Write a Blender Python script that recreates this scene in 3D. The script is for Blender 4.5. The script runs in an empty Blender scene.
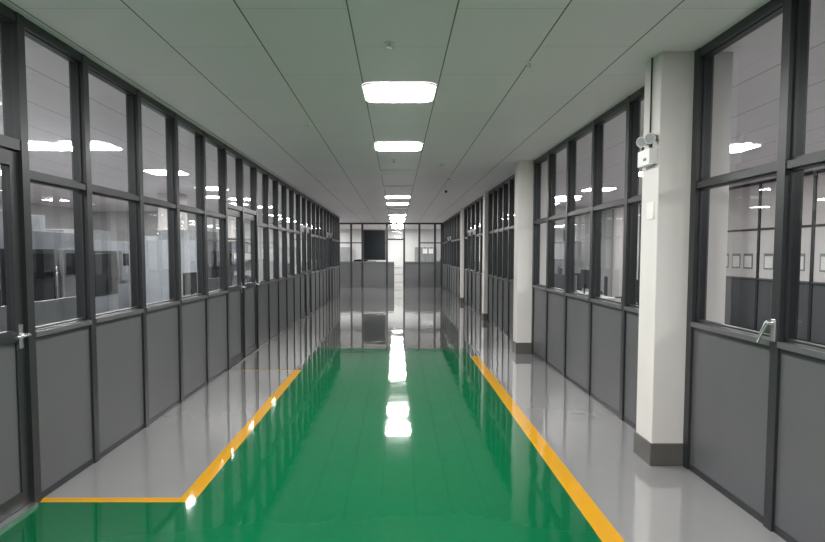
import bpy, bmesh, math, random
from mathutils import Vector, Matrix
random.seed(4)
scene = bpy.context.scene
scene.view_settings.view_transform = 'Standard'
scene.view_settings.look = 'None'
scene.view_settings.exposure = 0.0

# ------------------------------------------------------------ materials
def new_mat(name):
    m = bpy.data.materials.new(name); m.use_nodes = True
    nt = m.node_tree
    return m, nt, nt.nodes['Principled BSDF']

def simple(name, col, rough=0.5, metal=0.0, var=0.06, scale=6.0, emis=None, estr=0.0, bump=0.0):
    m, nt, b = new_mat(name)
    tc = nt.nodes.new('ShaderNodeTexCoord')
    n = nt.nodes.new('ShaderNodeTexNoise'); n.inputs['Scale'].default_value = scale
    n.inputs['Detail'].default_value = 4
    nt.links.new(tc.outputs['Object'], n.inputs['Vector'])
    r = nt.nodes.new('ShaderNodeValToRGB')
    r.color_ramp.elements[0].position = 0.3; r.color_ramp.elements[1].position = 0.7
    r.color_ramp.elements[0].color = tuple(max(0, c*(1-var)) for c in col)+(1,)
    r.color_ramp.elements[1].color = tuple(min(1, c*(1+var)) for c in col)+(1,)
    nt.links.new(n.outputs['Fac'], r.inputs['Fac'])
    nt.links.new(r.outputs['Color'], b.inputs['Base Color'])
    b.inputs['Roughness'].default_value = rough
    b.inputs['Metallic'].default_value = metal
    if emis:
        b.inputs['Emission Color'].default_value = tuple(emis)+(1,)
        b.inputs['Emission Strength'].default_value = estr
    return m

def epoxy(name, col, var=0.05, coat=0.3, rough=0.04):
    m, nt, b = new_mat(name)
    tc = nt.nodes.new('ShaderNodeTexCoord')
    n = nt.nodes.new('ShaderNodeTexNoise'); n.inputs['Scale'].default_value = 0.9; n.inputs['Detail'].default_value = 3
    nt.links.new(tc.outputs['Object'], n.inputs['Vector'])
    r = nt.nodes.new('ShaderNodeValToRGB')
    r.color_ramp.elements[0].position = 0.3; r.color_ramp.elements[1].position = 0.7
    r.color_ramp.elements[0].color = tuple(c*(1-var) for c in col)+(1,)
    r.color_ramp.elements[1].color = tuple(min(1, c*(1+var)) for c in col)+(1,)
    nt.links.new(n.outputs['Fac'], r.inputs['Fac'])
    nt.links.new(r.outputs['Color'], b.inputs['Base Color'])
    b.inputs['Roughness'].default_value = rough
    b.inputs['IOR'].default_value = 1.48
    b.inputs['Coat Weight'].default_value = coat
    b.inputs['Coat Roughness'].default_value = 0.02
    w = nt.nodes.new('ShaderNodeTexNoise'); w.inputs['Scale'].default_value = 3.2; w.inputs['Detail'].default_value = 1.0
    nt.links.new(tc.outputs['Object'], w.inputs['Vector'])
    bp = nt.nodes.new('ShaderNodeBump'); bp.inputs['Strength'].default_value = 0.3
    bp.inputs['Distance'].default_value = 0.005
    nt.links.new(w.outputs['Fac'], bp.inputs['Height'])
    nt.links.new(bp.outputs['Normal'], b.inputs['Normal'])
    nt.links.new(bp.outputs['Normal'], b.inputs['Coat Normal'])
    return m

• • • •

WHAT THIS TASK INVOLVES: Pick out every line above that holds the word "scene" and copy it.

RESULT FOR THIS EXERCISE:
Write a Blender Python script that recreates this scene in 3D. The script is for Blender 4.5. The script runs in an empty Blender scene.
scene = bpy.context.scene
scene.view_settings.view_transform = 'Standard'
scene.view_settings.look = 'None'
scene.view_settings.exposure = 0.0